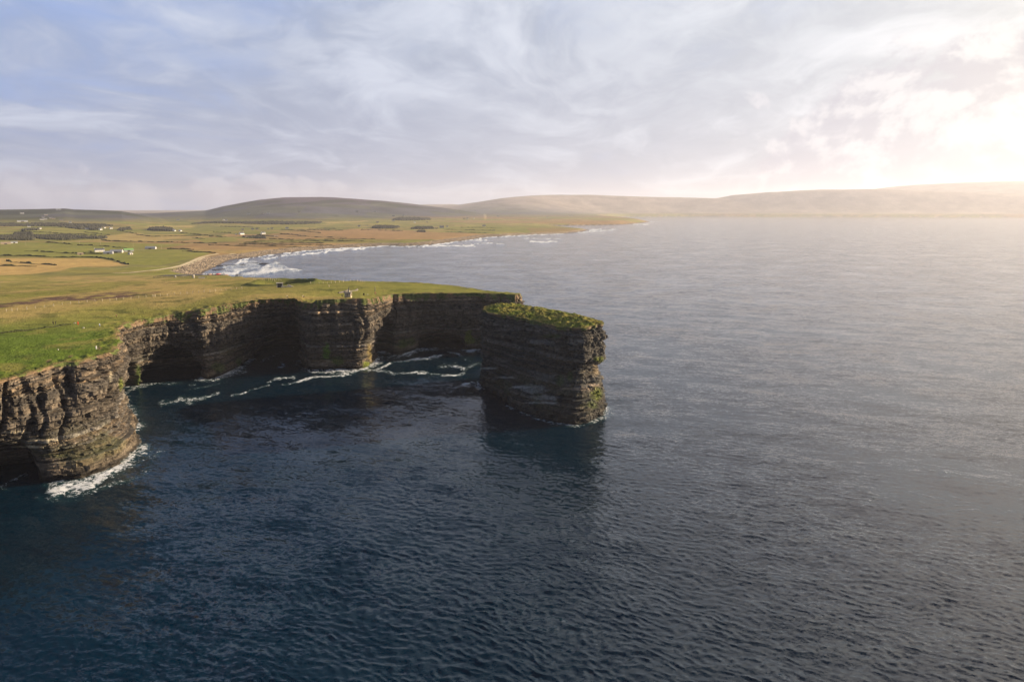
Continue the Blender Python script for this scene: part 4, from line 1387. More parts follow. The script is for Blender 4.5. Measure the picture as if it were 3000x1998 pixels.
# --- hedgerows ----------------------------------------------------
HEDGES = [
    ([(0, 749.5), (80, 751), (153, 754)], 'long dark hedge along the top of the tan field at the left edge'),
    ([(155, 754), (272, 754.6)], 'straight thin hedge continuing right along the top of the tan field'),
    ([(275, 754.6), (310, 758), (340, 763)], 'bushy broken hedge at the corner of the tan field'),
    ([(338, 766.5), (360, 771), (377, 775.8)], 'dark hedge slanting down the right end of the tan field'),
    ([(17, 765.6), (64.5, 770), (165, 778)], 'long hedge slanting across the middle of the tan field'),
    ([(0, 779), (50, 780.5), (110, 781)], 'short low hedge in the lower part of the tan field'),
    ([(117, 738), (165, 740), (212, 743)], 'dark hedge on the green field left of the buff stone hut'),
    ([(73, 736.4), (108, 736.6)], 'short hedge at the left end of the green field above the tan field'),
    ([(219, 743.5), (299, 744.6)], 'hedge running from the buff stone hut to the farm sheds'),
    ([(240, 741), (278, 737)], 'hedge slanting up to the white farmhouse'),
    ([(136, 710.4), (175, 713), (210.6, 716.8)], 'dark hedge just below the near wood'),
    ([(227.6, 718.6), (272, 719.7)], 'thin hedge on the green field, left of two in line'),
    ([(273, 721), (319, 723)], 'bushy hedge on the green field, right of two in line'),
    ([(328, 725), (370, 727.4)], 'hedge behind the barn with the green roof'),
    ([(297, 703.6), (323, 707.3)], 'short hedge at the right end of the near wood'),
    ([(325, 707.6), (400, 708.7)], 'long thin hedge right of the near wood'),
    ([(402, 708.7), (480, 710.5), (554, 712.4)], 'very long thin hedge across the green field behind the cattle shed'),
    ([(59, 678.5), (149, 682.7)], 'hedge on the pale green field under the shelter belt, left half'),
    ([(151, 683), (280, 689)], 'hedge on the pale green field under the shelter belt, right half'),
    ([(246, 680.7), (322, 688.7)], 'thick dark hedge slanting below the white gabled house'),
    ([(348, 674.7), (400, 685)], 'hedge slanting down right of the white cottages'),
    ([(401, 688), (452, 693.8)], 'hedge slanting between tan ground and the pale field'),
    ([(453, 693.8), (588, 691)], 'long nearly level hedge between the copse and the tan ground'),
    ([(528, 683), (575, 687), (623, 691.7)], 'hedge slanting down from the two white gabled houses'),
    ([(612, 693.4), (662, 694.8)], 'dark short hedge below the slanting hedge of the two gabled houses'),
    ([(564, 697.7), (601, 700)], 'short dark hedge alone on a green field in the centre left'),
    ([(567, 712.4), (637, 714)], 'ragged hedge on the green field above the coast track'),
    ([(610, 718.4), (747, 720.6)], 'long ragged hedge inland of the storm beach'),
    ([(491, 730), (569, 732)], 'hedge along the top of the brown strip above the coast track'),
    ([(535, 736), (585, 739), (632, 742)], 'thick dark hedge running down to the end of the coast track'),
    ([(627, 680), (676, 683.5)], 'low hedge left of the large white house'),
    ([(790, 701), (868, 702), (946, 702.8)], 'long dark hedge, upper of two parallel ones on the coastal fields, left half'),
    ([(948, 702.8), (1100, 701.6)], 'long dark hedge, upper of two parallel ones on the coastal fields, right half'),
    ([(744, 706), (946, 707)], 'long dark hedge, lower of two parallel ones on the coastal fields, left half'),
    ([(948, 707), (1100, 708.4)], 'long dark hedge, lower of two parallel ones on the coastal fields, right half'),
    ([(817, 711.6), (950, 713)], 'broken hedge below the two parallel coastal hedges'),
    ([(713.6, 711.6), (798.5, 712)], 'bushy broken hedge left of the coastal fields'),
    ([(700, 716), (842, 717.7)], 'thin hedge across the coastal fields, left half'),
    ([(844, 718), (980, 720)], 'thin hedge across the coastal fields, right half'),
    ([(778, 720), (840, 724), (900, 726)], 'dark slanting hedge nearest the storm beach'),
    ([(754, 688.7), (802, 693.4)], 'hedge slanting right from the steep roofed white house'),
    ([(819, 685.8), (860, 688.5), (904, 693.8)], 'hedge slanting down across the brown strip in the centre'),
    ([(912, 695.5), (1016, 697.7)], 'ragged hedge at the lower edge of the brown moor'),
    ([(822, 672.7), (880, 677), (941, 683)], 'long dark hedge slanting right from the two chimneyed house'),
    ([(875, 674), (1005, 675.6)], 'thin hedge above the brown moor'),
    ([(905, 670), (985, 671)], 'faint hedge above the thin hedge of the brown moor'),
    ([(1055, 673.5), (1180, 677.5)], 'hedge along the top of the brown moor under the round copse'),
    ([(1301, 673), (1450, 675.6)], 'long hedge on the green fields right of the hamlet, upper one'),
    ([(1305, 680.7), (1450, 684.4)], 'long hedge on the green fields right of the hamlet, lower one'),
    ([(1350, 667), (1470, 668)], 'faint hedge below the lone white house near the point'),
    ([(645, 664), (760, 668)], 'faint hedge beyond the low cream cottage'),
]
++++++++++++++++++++
> What is expected
The data above needs to be retyped exactly, with the images left out.

> Reply
Continue the Blender Python script for this scene: part 4, from line 1387. More parts follow. The script is for Blender 4.5. Measure the picture as if it were 3000x1998 pixels.
# --- hedgerows ----------------------------------------------------
HEDGES = [
    ([(0, 749.5), (80, 751), (153, 754)], 'long dark hedge along the top of the tan field at the left edge'),
    ([(155, 754), (272, 754.6)], 'straight thin hedge continuing right along the top of the tan field'),
    ([(275, 754.6), (310, 758), (340, 763)], 'bushy broken hedge at the corner of the tan field'),
    ([(338, 766.5), (360, 771), (377, 775.8)], 'dark hedge slanting down the right end of the tan field'),
    ([(17, 765.6), (64.5, 770), (165, 778)], 'long hedge slanting across the middle of the tan field'),
    ([(0, 779), (50, 780.5), (110, 781)], 'short low hedge in the lower part of the tan field'),
    ([(117, 738), (165, 740), (212, 743)], 'dark hedge on the green field left of the buff stone hut'),
    ([(73, 736.4), (108, 736.6)], 'short hedge at the left end of the green field above the tan field'),
    ([(219, 743.5), (299, 744.6)], 'hedge running from the buff stone hut to the farm sheds'),
    ([(240, 741), (278, 737)], 'hedge slanting up to the white farmhouse'),
    ([(136, 710.4), (175, 713), (210.6, 716.8)], 'dark hedge just below the near wood'),
    ([(227.6, 718.6), (272, 719.7)], 'thin hedge on the green field, left of two in line'),
    ([(273, 721), (319, 723)], 'bushy hedge on the green field, right of two in line'),
    ([(328, 725), (370, 727.4)], 'hedge behind the barn with the green roof'),
    ([(297, 703.6), (323, 707.3)], 'short hedge at the right end of the near wood'),
    ([(325, 707.6), (400, 708.7)], 'long thin hedge right of the near wood'),
    ([(402, 708.7), (480, 710.5), (554, 712.4)], 'very long thin hedge across the green field behind the cattle shed'),
    ([(59, 678.5), (149, 682.7)], 'hedge on the pale green field under the shelter belt, left half'),
    ([(151, 683), (280, 689)], 'hedge on the pale green field under the shelter belt, right half'),
    ([(246, 680.7), (322, 688.7)], 'thick dark hedge slanting below the white gabled house'),
    ([(348, 674.7), (400, 685)], 'hedge slanting down right of the white cottages'),
    ([(401, 688), (452, 693.8)], 'hedge slanting between tan ground and the pale field'),
    ([(453, 693.8), (588, 691)], 'long nearly level hedge between the copse and the tan ground'),
    ([(528, 683), (575, 687), (623, 691.7)], 'hedge slanting down from the two white gabled houses'),
    ([(612, 693.4), (662, 694.8)], 'dark short hedge below the slanting hedge of the two gabled houses'),
    ([(564, 697.7), (601, 700)], 'short dark hedge alone on a green field in the centre left'),
    ([(567, 712.4), (637, 714)], 'ragged hedge on the green field above the coast track'),
    ([(610, 718.4), (747, 720.6)], 'long ragged hedge inland of the storm beach'),
    ([(491, 730), (569, 732)], 'hedge along the top of the brown strip above the coast track'),
    ([(535, 736), (585, 739), (632, 742)], 'thick dark hedge running down to the end of the coast track'),
    ([(627, 680), (676, 683.5)], 'low hedge left of the large white house'),
    ([(790, 701), (868, 702), (946, 702.8)], 'long dark hedge, upper of two parallel ones on the coastal fields, left half'),
    ([(948, 702.8), (1100, 701.6)], 'long dark hedge, upper of two parallel ones on the coastal fields, right half'),
    ([(744, 706), (946, 707)], 'long dark hedge, lower of two parallel ones on the coastal fields, left half'),
    ([(948, 707), (1100, 708.4)], 'long dark hedge, lower of two parallel ones on the coastal fields, right half'),
    ([(817, 711.6), (950, 713)], 'broken hedge below the two parallel coastal hedges'),
    ([(713.6, 711.6), (798.5, 712)], 'bushy broken hedge left of the coastal fields'),
    ([(700, 716), (842, 717.7)], 'thin hedge across the coastal fields, left half'),
    ([(844, 718), (980, 720)], 'thin hedge across the coastal fields, right half'),
    ([(778, 720), (840, 724), (900, 726)], 'dark slanting hedge nearest the storm beach'),
    ([(754, 688.7), (802, 693.4)], 'hedge slanting right from the steep roofed white house'),
    ([(819, 685.8), (860, 688.5), (904, 693.8)], 'hedge slanting down across the brown strip in the centre'),
    ([(912, 695.5), (1016, 697.7)], 'ragged hedge at the lower edge of the brown moor'),
    ([(822, 672.7), (880, 677), (941, 683)], 'long dark hedge slanting right from the two chimneyed house'),
    ([(875, 674), (1005, 675.6)], 'thin hedge above the brown moor'),
    ([(905, 670), (985, 671)], 'faint hedge above the thin hedge of the brown moor'),
    ([(1055, 673.5), (1180, 677.5)], 'hedge along the top of the brown moor under the round copse'),
    ([(1301, 673), (1450, 675.6)], 'long hedge on the green fields right of the hamlet, upper one'),
    ([(1305, 680.7), (1450, 684.4)], 'long hedge on the green fields right of the hamlet, lower one'),
    ([(1350, 667), (1470, 668)], 'faint hedge below the lone white house near the point'),
    ([(645, 664), (760, 668)], 'faint hedge beyond the low cream cottage'),
]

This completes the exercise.